Magiczne liczniki samochodowe
2010-05-18
„Przekręcanie” liczników samochodowych to powszechny proceder w Polsce. Każdy wie, że nie można wierzyć we wskazania licznika samochodu stojącego w komisie. Liczniki magicznie potrafią się cofać, nawet o kilkadziesiąt tysięcy kilometrów. Oglądamy więc zużycie pedałów i tapicerki, mierzymy luzy, odgadujemy prawdziwy przebieg samochodu. A tymczasem wcale nie musi tak być.
Wystarczyłoby wprowadzić obowiązek podawania stanu licznika przy każdym wydarzeniu związanym z rejestracją samochodu. Już nawet wpisy przy okazji obowiązkowych przeglądów i przy zmianie właściciela znakomicie utrudniłyby cofnięcie licznika.
Nie wymyśliłem tego sam — taki system funkcjonuje np. w USA. Z każdym wydarzeniem związanym z samochodem powiązana jest data i stan licznika. Dotyczy to również ubezpieczeń — trudno się dziwić, śledzenie tych danych jest przecież w interesie ubezpieczycieli.
Mam niestety wrażenie, że w Polsce jest silny opór przed wprowadzeniem rozwiązań ograniczających kradzieże i inne przestępstwa związane z samochodami. Nie rozumiem, dlaczego nie możemy śledzić stanów liczników, nie rozumiem też dlaczego od lat nie udaje się zrobić centralnej bazy numerów identyfikacyjnych skradzionych samochodów (włącznie z numerami VIN i silników). Komuś nie na rękę?
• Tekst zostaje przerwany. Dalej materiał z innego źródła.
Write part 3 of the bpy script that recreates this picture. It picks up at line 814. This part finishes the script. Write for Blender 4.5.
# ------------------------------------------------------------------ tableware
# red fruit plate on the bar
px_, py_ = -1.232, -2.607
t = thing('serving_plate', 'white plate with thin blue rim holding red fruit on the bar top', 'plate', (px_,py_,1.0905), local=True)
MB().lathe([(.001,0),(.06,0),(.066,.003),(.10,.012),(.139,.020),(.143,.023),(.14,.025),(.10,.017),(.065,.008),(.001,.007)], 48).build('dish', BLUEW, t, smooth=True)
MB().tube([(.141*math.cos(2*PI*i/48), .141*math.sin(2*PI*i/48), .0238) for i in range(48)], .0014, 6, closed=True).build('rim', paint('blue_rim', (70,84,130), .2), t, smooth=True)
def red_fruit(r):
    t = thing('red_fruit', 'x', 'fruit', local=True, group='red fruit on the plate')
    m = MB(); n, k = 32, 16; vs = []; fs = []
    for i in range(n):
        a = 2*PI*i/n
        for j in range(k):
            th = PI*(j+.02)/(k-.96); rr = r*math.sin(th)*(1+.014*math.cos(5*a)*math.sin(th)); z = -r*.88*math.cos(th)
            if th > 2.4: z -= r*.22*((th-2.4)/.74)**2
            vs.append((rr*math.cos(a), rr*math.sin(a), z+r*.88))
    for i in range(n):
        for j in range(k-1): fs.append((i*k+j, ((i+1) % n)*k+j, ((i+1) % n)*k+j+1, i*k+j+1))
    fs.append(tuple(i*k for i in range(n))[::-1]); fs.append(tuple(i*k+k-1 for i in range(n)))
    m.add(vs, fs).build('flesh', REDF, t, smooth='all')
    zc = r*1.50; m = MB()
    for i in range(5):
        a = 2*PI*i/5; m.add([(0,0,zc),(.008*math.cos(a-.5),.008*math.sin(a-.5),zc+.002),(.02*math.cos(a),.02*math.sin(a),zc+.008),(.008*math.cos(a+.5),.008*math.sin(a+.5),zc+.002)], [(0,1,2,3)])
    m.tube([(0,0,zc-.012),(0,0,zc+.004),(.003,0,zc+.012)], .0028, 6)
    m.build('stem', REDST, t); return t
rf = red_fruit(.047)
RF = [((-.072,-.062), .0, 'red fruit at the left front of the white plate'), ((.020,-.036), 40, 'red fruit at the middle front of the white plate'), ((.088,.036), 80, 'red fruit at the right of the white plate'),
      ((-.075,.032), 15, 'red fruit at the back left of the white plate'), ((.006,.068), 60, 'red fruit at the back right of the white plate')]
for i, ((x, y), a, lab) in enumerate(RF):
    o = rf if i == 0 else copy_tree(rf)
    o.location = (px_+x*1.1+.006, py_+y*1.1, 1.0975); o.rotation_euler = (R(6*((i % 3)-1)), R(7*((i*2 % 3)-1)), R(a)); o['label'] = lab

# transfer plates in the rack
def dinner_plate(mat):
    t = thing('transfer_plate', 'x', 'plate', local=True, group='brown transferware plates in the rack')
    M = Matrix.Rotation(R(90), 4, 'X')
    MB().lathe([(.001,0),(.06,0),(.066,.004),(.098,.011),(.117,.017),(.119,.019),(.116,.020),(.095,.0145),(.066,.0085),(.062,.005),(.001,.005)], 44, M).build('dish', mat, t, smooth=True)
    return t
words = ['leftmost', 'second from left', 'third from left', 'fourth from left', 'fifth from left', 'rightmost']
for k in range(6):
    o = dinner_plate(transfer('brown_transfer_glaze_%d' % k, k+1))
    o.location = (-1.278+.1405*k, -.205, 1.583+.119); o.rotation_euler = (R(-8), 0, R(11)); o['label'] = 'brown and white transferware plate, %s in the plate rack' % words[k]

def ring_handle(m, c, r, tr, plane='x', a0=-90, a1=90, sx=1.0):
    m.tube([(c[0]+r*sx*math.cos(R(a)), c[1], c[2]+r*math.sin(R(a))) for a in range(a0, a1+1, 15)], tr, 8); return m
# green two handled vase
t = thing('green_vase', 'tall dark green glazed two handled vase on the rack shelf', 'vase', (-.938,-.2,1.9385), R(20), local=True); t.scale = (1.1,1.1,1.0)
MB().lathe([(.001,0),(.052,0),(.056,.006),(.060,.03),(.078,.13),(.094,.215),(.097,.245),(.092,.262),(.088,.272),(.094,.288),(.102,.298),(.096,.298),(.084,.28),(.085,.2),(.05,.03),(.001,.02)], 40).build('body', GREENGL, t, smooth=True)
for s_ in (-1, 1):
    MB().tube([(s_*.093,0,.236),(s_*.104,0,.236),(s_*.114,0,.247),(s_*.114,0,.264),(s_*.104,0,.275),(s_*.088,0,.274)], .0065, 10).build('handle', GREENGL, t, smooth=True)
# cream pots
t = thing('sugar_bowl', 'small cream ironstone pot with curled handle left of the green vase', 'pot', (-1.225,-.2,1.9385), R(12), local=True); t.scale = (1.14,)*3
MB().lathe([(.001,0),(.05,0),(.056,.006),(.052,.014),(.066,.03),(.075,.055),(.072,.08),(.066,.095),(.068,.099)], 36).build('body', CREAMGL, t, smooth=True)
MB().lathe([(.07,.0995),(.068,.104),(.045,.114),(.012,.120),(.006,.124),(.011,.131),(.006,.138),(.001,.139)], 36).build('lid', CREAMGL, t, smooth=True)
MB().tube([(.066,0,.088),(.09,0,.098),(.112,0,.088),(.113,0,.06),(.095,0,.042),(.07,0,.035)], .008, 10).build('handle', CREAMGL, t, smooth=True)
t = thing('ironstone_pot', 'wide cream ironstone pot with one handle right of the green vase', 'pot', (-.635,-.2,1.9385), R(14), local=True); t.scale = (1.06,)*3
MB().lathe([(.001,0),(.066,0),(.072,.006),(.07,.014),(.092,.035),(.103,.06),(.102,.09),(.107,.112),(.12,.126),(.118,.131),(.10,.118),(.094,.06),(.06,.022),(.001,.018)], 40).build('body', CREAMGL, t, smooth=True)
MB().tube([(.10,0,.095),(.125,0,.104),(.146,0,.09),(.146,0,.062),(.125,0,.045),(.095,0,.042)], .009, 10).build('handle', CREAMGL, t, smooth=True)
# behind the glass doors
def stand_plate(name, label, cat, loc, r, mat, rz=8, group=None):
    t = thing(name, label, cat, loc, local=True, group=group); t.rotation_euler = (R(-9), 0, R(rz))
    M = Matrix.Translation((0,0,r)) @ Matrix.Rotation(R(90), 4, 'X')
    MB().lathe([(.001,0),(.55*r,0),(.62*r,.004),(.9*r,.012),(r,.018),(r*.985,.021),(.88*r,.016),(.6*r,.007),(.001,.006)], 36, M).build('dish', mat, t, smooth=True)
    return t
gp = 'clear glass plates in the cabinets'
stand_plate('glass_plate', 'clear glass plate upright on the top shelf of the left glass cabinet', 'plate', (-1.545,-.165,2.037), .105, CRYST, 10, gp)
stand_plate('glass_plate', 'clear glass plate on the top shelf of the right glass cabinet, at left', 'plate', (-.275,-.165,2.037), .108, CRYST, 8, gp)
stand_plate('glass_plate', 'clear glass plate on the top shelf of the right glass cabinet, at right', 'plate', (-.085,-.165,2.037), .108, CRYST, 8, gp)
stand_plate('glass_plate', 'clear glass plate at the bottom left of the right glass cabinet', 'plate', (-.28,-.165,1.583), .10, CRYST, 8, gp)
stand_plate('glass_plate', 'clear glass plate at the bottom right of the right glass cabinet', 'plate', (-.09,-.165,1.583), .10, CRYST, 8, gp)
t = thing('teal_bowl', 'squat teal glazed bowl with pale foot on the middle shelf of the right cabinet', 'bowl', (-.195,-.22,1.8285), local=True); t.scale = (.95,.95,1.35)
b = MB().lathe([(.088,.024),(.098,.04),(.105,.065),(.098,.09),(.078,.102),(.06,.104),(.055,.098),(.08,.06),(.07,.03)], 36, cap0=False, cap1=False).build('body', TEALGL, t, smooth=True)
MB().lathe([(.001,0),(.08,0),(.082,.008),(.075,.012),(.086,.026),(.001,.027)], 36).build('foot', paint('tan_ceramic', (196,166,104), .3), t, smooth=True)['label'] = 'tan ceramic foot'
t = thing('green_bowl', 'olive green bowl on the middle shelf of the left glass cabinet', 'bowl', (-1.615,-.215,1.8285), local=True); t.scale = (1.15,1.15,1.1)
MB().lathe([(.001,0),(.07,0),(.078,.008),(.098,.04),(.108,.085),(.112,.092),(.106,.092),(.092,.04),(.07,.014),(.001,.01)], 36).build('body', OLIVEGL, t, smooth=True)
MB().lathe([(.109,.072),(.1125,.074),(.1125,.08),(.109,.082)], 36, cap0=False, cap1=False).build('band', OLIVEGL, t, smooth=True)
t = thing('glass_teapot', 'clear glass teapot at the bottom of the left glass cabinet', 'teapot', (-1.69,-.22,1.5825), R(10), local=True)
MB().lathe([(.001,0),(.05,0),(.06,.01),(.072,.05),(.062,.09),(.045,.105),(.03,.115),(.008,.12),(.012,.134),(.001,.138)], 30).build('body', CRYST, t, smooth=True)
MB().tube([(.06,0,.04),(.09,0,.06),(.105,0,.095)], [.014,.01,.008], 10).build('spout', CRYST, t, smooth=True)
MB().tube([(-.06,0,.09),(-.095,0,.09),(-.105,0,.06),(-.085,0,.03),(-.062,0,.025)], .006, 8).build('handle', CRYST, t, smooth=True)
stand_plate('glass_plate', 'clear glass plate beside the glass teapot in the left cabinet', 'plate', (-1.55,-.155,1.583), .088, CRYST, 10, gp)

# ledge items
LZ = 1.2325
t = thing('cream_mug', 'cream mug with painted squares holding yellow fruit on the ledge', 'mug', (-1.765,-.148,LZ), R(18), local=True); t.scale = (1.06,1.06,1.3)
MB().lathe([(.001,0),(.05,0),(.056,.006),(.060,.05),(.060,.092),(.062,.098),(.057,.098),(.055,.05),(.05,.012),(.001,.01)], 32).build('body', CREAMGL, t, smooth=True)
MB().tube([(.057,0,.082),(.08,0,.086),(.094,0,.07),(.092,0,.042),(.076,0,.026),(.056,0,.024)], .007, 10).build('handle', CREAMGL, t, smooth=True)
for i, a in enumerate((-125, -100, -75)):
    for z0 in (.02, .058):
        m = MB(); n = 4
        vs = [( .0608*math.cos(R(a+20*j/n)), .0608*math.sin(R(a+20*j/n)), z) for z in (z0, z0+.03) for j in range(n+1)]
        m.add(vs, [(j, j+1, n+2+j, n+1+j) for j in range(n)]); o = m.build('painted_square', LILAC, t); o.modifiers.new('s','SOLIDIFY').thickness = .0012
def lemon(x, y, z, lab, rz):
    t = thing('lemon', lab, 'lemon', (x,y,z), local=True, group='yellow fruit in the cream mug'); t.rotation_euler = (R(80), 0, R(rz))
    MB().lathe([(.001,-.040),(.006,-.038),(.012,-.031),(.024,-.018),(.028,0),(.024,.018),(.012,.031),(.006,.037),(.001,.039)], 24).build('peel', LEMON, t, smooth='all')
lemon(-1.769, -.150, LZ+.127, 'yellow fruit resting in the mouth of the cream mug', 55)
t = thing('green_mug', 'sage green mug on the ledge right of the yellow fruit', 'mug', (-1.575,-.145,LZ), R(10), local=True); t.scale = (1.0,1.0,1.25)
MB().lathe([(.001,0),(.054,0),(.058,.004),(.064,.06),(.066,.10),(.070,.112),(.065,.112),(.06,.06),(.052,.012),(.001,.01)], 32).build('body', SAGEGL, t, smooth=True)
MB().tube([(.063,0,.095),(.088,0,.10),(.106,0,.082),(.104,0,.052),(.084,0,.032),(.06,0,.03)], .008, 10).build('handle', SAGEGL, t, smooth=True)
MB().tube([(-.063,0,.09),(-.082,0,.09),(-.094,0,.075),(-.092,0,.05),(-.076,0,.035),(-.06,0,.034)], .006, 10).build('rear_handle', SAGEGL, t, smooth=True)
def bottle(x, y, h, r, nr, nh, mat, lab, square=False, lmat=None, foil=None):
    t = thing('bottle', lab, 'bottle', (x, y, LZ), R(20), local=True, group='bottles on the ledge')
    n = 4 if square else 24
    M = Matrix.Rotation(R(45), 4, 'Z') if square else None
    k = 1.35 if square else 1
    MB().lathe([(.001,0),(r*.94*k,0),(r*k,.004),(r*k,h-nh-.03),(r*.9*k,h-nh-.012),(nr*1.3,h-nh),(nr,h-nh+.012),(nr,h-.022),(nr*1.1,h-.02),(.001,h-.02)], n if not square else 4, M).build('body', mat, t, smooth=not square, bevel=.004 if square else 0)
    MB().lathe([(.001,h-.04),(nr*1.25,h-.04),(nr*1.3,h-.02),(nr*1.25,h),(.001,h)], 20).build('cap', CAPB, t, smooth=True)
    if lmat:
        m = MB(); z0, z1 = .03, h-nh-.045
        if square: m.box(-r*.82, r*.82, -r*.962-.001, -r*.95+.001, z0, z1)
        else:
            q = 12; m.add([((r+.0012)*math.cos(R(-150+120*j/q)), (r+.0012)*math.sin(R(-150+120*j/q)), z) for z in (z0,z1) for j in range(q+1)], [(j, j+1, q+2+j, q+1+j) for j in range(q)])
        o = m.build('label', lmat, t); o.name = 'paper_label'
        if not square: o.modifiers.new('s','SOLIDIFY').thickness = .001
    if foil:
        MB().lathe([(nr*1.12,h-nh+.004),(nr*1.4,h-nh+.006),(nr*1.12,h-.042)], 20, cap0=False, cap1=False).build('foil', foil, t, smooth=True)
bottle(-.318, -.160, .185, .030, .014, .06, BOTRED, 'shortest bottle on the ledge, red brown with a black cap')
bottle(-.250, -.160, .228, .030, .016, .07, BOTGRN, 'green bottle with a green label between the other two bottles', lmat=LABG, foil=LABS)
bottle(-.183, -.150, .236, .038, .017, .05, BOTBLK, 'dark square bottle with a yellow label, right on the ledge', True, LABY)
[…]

Wspominanie o "centralnej bazie" czegokolwiek, do tego administrowanej przez państwo powoduje u mnie dreszcze. Może i dobrze, że nie ewidencjonujemy wszystkiego?
edit: państwo = ubezpieczyciela
a może projekt obywatelski? :) to chyba niezły pomysł dla startupa, nie jest taki całkiem bez sensu:
- user może mieć interes w tym żeby rejestrować stan swojego licznika, aby móc później łatwiej sprzedać auto (strona w pewnym stopniu uwiarygodni sprzedawcę, pozwoli mu wzbudzić większe zaufanie u potencjalnego klienta)
- nawet jeśli dane będą dostępne dla wszystkich na poziomie UI, to firmy ubezpieczeniowe mogą być zainteresowane np. wykupieniem dostępu na jakimś gwarantowanym poziomie, supportu, bezpiecznych i wydajnych interfejsów, dostosowania do specjalnych potrzeb (np. interfejsy masowe).
oczywiście jest w tym dużo problemów natury prawnej (ochrona danych osobowych), ale wydaje mi się że te problemy są do rozwiązania.
pozdrawiam,
mp
Marcin: ale w tym przypadku przecież jest jak najbardziej w Twoim interesie, żeby ewidencjonować. Czy potrafisz podać przypadek, kiedy chciałbyś ukryć lub zmienić przebieg swojego samochodu? To powinna być informacja całkowicie publiczna, skoro i tak można ją zdobyć zaglądając przez szybę do Twojego samochodu.
Maciej: racja — tylko ja się obawiam, że są tacy, którym zależy na utrzymaniu status quo i nagle zaczną się piętrzyć rożne trudności.